◆ **Exercise goal**
Print exactly those lines that run from the beginning of the data to the line bearing "phone_box(lab, 'upright phone", inclusive.

◆ **Given data**

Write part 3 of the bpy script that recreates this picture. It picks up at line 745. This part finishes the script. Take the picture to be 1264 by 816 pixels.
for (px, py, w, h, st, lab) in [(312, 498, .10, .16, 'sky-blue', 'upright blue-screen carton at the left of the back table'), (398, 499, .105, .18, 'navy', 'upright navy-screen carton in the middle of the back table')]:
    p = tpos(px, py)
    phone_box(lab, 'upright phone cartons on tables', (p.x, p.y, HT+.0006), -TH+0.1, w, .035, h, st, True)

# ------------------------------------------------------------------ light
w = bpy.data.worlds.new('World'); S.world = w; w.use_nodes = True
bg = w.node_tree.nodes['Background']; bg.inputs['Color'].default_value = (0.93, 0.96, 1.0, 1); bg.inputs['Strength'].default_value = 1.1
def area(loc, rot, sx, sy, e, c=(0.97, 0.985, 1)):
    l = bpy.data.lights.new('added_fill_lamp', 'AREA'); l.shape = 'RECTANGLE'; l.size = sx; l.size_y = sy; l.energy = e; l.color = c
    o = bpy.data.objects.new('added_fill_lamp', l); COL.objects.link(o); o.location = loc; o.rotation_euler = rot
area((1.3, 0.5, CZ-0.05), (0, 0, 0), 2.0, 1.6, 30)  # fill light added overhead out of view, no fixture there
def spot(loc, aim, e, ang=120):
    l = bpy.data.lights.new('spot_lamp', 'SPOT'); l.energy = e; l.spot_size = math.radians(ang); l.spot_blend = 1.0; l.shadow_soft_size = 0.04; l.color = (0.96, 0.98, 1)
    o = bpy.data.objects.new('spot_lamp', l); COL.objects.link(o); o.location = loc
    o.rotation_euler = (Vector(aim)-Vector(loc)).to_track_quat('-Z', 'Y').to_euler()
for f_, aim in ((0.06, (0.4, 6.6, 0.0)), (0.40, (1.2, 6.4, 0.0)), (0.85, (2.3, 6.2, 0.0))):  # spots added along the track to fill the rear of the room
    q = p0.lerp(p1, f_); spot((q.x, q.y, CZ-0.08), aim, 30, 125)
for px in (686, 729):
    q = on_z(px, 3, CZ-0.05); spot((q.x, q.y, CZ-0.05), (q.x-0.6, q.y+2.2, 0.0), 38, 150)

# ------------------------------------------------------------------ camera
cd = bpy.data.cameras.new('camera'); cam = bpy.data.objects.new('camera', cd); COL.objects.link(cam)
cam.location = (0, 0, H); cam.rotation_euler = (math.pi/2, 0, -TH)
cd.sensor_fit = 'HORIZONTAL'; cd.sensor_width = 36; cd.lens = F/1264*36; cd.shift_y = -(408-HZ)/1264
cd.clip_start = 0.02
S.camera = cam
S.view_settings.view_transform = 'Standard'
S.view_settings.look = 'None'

◆ **Answer for the task**
Write part 3 of the bpy script that recreates this picture. It picks up at line 745. This part finishes the script. Take the picture to be 1264 by 816 pixels.
for (px, py, w, h, st, lab) in [(312, 498, .10, .16, 'sky-blue', 'upright blue-screen carton at the left of the back table'), (398, 499, .105, .18, 'navy', 'upright navy-screen carton in the middle of the back table')]:
    p = tpos(px, py)
    phone_box(lab, 'upright phone cartons on tables', (p.x, p.y, HT+.0006), -TH+0.1, w, .035, h, st, True)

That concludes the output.